DATA BLOCK =
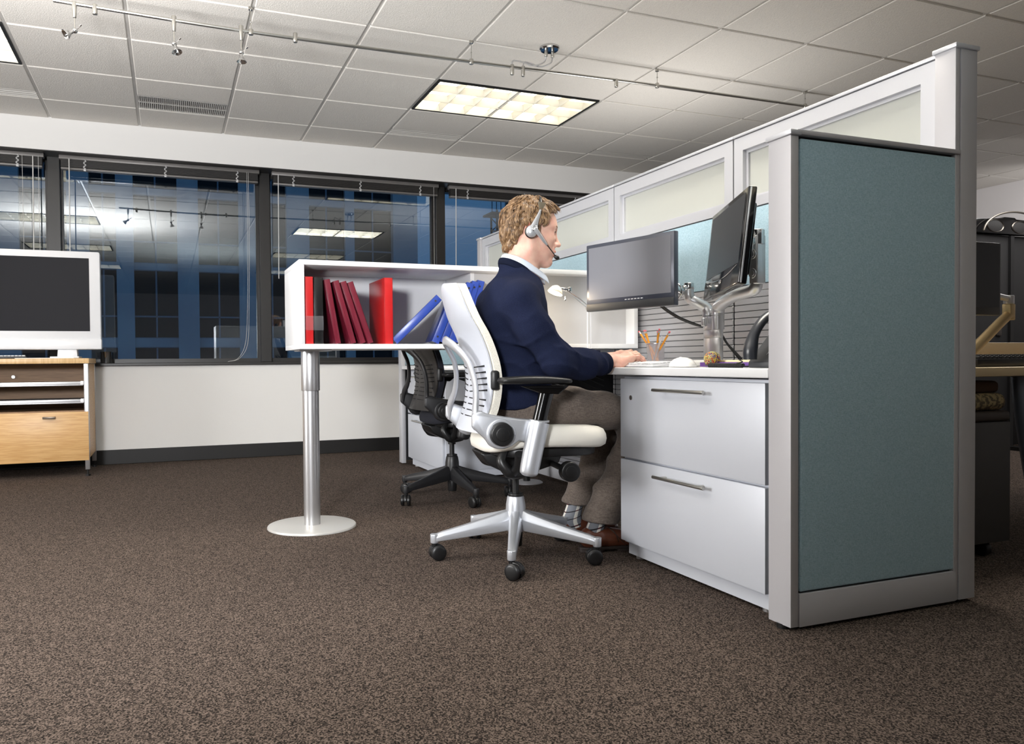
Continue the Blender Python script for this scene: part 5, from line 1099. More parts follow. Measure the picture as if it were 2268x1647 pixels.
# ---- head, in its own frame (x forward, y to his left, z up)
HS = 1.04; HO = Vector((1.334, YC, 1.256)); HM = Tr(*HO) @ Rz(math.radians(-17)) @ Ry(math.radians(8)) @ Matrix.Scale(HS, 4)
HMn = np.array(HM); HMi = np.array(HM.inverted())
def to_head(P): return P @ HMi[:3, :3].T+HMi[:3, 3]
def f_head_local(p):
    a = np.abs(p[..., 1]); q = p.copy(); q[..., 1] = a
    d = ell(p, (-0.012, 0, 0.030), (0.098, 0.075, 0.092))
    d = smin(d, ell(p, (0.030, 0, 0.025), (0.063, 0.062, 0.075)), 0.03)             # forehead
    d = smin(d, ell(p, (0.038, 0, -0.035), (0.050, 0.050, 0.062)), 0.03)            # mid face
    d = smin(d, ell(q, (0.052, 0.034, -0.022), (0.030, 0.026, 0.026)), 0.02)        # cheekbones
    d = smin(d, ell(q, (0.045, 0.030, -0.060), (0.036, 0.024, 0.030)), 0.02)
    d = smin(d, cap(q, (0.068, 0.010, -0.094), (0.000, 0.052, -0.062), 0.022, 0.022), 0.022)   # jaw line
    d = smin(d, cap(q, (0.000, 0.052, -0.062), (-0.012, 0.056, -0.012), 0.021, 0.020), 0.02)
    d = smin(d, ell(p, (0.073, 0, -0.100), (0.022, 0.022, 0.018)), 0.015)           # chin
    d = smin(d, cap(q, (0.0780, 0.008, 0.030), (0.0640, 0.040, 0.029), 0.0115, 0.0100), 0.014)      # brow ridge
    d = smax(d, -ell(q, (0.103, 0.032, 0.009), (0.0200, 0.0175, 0.0125)), 0.012)      # eye sockets
    d = smin(d, cap(p, (0.0835, 0, 0.018), (0.1055, 0, -0.021), 0.0065, 0.0085), 0.010)           # nose bridge
    d = smin(d, ell(p, (0.1085, 0, -0.0275), (0.0120, 0.0100, 0.0092)), 0.007)        # tip
    d = smin(d, ell(q, (0.0975, 0.0105, -0.0310), (0.0110, 0.0068, 0.0078)), 0.006)   # nostril wings
    d = smax(d, -ell(q, (0.1020, 0.0065, -0.0400), (0.006, 0.0032, 0.0042)), 0.003)
    d = smin(d, ell(p, (0.083, 0, -0.060), (0.018, 0.028, 0.022)), 0.014)           # muzzle
    ww = 0.020-p[..., 1]**2*22
    d = smin(d, ell(q, (0.0965-0.0, 0.006, -0.0565), (0.0075, 0.016, 0.0048)), 0.005)    # upper lip
    d = smin(d, ell(p, (0.0945, 0, -0.0695), (0.0080, 0.017, 0.0055)), 0.005)            # lower lip
    d = smax(d, -ell(p, (0.1035, 0, -0.0630), (0.013, 0.022, 0.0030)), 0.003)            # parted mouth
    d = smin(d, smax(ell(q, (0.0745, 0.031, 0.0105), (0.0131, 0.0150, 0.0131)), -ell(q, (0.0900, 0.0315, 0.0100), (0.0125, 0.0128, 0.0046)), 0.0015), 0.005)  # upper lid
    # ear
    e = q-np.array((-0.014, 0.0775, 0.002)); ca, sa = math.cos(0.25), math.sin(0.25)
    ex = e[..., 0]*ca+e[..., 2]*sa; ez = -e[..., 0]*sa+e[..., 2]*ca; ey = e[..., 1]-0.35*(-ex)*0.6
    E3 = np.stack([ex, ey, ez], -1)
    ear = smax(ell(E3, (0, 0, 0), (0.0185, 0.0075, 0.031)), -ell(E3, (0.002, 0.008, 0.004), (0.0115, 0.0065, 0.021)), 0.004)
    ear = smin(ear, ell(E3, (0.010, 0.001, -0.004), (0.006, 0.005, 0.009)), 0.003)
    d = smin(d, ear, 0.006); return d
def f_neck(P):
    d = chain(P, [((1.310, YC, 1.215), 0.060), ((1.305, YC, 1.155), 0.0595), ((1.292, YC, 1.09), 0.064), ((1.275, YC, 1.02), 0.075)], 0.02)
    d = smin(d, cap(P, (1.352, YC, 1.135), (1.342, YC, 1.105), 0.010, 0.009), 0.020)
    return d
def f_head(P): return smin(f_head_local(to_head(P))*HS, f_neck(P), 0.022)
def f_inner(P):                                          # the body inside the clothes
    Q = scy(P, YC, 1.4)
    d = chain(Q, [((1.275, YC, 0.60), 0.085), ((1.25, YC, 0.83), 0.095), ((1.250, YC, 0.94), 0.095), ((1.285, YC, 1.03), 0.055)], 0.05)
    for S_, E_, C_ in ((R_SH, R_EL, R_CF), (L_SH, L_EL, L_CF)): d = smin(d, chain(P, [(S_, 0.045), (E_, 0.036), (C_, 0.024)], 0.02), 0.02)
    for hy, ky, ay, az in ((2.590, 2.575, 2.612, 0.07), (2.745, 2.785, 2.815, 0.09)): d = smin(d, chain(P, [((1.31, hy, 0.580), 0.065), ((1.45, (hy+ky)/2, 0.572), 0.058), ((1.60, ky, 0.560), 0.048), ((1.735, ky, 0.530), 0.040), ((1.745, ky, 0.490), 0.040), ((1.712, (ky+ay)/2, 0.35), 0.036), ((1.655, ay, 0.22), 0.030), ((1.610, ay, 0.15), 0.026), ((1.580, ay, az), 0.024)], 0.02), 0.02)
    return d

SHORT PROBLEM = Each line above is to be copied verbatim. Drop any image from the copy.

EXPECTED ANSWER =
Continue the Blender Python script for this scene: part 5, from line 1099. More parts follow. Measure the picture as if it were 2268x1647 pixels.
# ---- head, in its own frame (x forward, y to his left, z up)
HS = 1.04; HO = Vector((1.334, YC, 1.256)); HM = Tr(*HO) @ Rz(math.radians(-17)) @ Ry(math.radians(8)) @ Matrix.Scale(HS, 4)
HMn = np.array(HM); HMi = np.array(HM.inverted())
def to_head(P): return P @ HMi[:3, :3].T+HMi[:3, 3]
def f_head_local(p):
    a = np.abs(p[..., 1]); q = p.copy(); q[..., 1] = a
    d = ell(p, (-0.012, 0, 0.030), (0.098, 0.075, 0.092))
    d = smin(d, ell(p, (0.030, 0, 0.025), (0.063, 0.062, 0.075)), 0.03)             # forehead
    d = smin(d, ell(p, (0.038, 0, -0.035), (0.050, 0.050, 0.062)), 0.03)            # mid face
    d = smin(d, ell(q, (0.052, 0.034, -0.022), (0.030, 0.026, 0.026)), 0.02)        # cheekbones
    d = smin(d, ell(q, (0.045, 0.030, -0.060), (0.036, 0.024, 0.030)), 0.02)
    d = smin(d, cap(q, (0.068, 0.010, -0.094), (0.000, 0.052, -0.062), 0.022, 0.022), 0.022)   # jaw line
    d = smin(d, cap(q, (0.000, 0.052, -0.062), (-0.012, 0.056, -0.012), 0.021, 0.020), 0.02)
    d = smin(d, ell(p, (0.073, 0, -0.100), (0.022, 0.022, 0.018)), 0.015)           # chin
    d = smin(d, cap(q, (0.0780, 0.008, 0.030), (0.0640, 0.040, 0.029), 0.0115, 0.0100), 0.014)      # brow ridge
    d = smax(d, -ell(q, (0.103, 0.032, 0.009), (0.0200, 0.0175, 0.0125)), 0.012)      # eye sockets
    d = smin(d, cap(p, (0.0835, 0, 0.018), (0.1055, 0, -0.021), 0.0065, 0.0085), 0.010)           # nose bridge
    d = smin(d, ell(p, (0.1085, 0, -0.0275), (0.0120, 0.0100, 0.0092)), 0.007)        # tip
    d = smin(d, ell(q, (0.0975, 0.0105, -0.0310), (0.0110, 0.0068, 0.0078)), 0.006)   # nostril wings
    d = smax(d, -ell(q, (0.1020, 0.0065, -0.0400), (0.006, 0.0032, 0.0042)), 0.003)
    d = smin(d, ell(p, (0.083, 0, -0.060), (0.018, 0.028, 0.022)), 0.014)           # muzzle
    ww = 0.020-p[..., 1]**2*22
    d = smin(d, ell(q, (0.0965-0.0, 0.006, -0.0565), (0.0075, 0.016, 0.0048)), 0.005)    # upper lip
    d = smin(d, ell(p, (0.0945, 0, -0.0695), (0.0080, 0.017, 0.0055)), 0.005)            # lower lip
    d = smax(d, -ell(p, (0.1035, 0, -0.0630), (0.013, 0.022, 0.0030)), 0.003)            # parted mouth
    d = smin(d, smax(ell(q, (0.0745, 0.031, 0.0105), (0.0131, 0.0150, 0.0131)), -ell(q, (0.0900, 0.0315, 0.0100), (0.0125, 0.0128, 0.0046)), 0.0015), 0.005)  # upper lid
    # ear
    e = q-np.array((-0.014, 0.0775, 0.002)); ca, sa = math.cos(0.25), math.sin(0.25)
    ex = e[..., 0]*ca+e[..., 2]*sa; ez = -e[..., 0]*sa+e[..., 2]*ca; ey = e[..., 1]-0.35*(-ex)*0.6
    E3 = np.stack([ex, ey, ez], -1)
    ear = smax(ell(E3, (0, 0, 0), (0.0185, 0.0075, 0.031)), -ell(E3, (0.002, 0.008, 0.004), (0.0115, 0.0065, 0.021)), 0.004)
    ear = smin(ear, ell(E3, (0.010, 0.001, -0.004), (0.006, 0.005, 0.009)), 0.003)
    d = smin(d, ear, 0.006); return d
def f_neck(P):
    d = chain(P, [((1.310, YC, 1.215), 0.060), ((1.305, YC, 1.155), 0.0595), ((1.292, YC, 1.09), 0.064), ((1.275, YC, 1.02), 0.075)], 0.02)
    d = smin(d, cap(P, (1.352, YC, 1.135), (1.342, YC, 1.105), 0.010, 0.009), 0.020)
    return d
def f_head(P): return smin(f_head_local(to_head(P))*HS, f_neck(P), 0.022)
def f_inner(P):                                          # the body inside the clothes
    Q = scy(P, YC, 1.4)
    d = chain(Q, [((1.275, YC, 0.60), 0.085), ((1.25, YC, 0.83), 0.095), ((1.250, YC, 0.94), 0.095), ((1.285, YC, 1.03), 0.055)], 0.05)
    for S_, E_, C_ in ((R_SH, R_EL, R_CF), (L_SH, L_EL, L_CF)): d = smin(d, chain(P, [(S_, 0.045), (E_, 0.036), (C_, 0.024)], 0.02), 0.02)
    for hy, ky, ay, az in ((2.590, 2.575, 2.612, 0.07), (2.745, 2.785, 2.815, 0.09)): d = smin(d, chain(P, [((1.31, hy, 0.580), 0.065), ((1.45, (hy+ky)/2, 0.572), 0.058), ((1.60, ky, 0.560), 0.048), ((1.735, ky, 0.530), 0.040), ((1.745, ky, 0.490), 0.040), ((1.712, (ky+ay)/2, 0.35), 0.036), ((1.655, ay, 0.22), 0.030), ((1.610, ay, 0.15), 0.026), ((1.580, ay, az), 0.024)], 0.02), 0.02)
    return d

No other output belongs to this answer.